---------- Information shown
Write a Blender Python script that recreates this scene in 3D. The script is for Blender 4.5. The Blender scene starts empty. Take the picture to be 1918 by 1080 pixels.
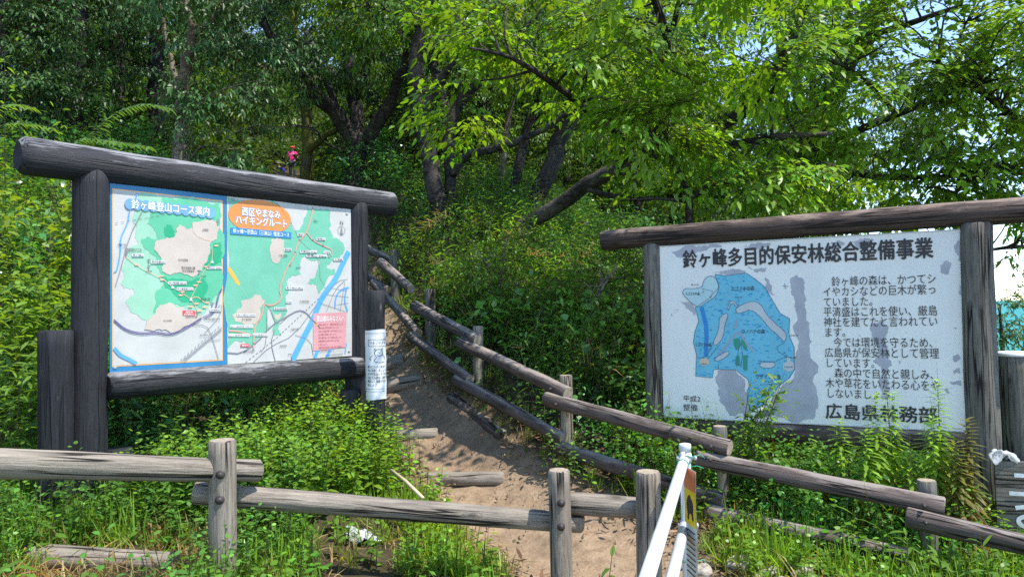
import bpy, math, random
import numpy as np
from mathutils import Vector, Matrix
from mathutils.geometry import tessellate_polygon

SC = bpy.context.scene
COL = SC.collection
# ------------------------------------------------------------------ camera
F, CX, CY, EYE = 1330.0, 959.0, 540.0, 1.55
RC = Matrix.Rotation(math.radians(91.9), 3, 'X') @ Matrix.Rotation(math.radians(-0.97), 3, 'Z')
cd = bpy.data.cameras.new('camera'); cam = bpy.data.objects.new('camera', cd); COL.objects.link(cam)
cam.matrix_world = Matrix.Translation((0, 0, EYE)) @ RC.to_4x4()
cd.sensor_width = 36.0; cd.lens = 36.0 * F / 1918.0
cd.clip_start = 0.05; cd.clip_end = 60000
SC.camera = cam
# ------------------------------------------------------------------ sky, sun, exposure
SUN = Vector((0.41, -0.215, 0.886)).normalized()
w = bpy.data.worlds.new('World'); SC.world = w; w.use_nodes = True
nt = w.node_tree; nt.nodes.clear()
sky = nt.nodes.new('ShaderNodeTexSky'); sky.sky_type = 'NISHITA'; sky.sun_disc = False
sky.sun_elevation = math.asin(SUN.z); sky.sun_rotation = math.atan2(SUN.x, SUN.y)
sky.air_density = 1.0; sky.air_density = 0.9; sky.dust_density = 0.0; sky.ozone_density = 2.0
bg = nt.nodes.new('ShaderNodeBackground'); bg.inputs[1].default_value = 0.15
wo = nt.nodes.new('ShaderNodeOutputWorld')
nt.links.new(sky.outputs[0], bg.inputs[0]); nt.links.new(bg.outputs[0], wo.inputs[0])
sd = bpy.data.lights.new('sun', 'SUN'); sd.energy = 2.9; sd.angle = math.radians(0.5); sd.color = (1, 0.95, 0.86)
so = bpy.data.objects.new('sun', sd); COL.objects.link(so)
so.rotation_euler = SUN.to_track_quat('Z', 'Y').to_euler(); so.location = (10, -5, 25)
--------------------
_Work to be completed_
Skip the pictures and restate exactly the lines from the beginning of the listing to the line with "from mathutils.geometry import", that line included.

_Exercise solution_
Write a Blender Python script that recreates this scene in 3D. The script is for Blender 4.5. The Blender scene starts empty. Take the picture to be 1918 by 1080 pixels.
import bpy, math, random
import numpy as np
from mathutils import Vector, Matrix
from mathutils.geometry import tessellate_polygon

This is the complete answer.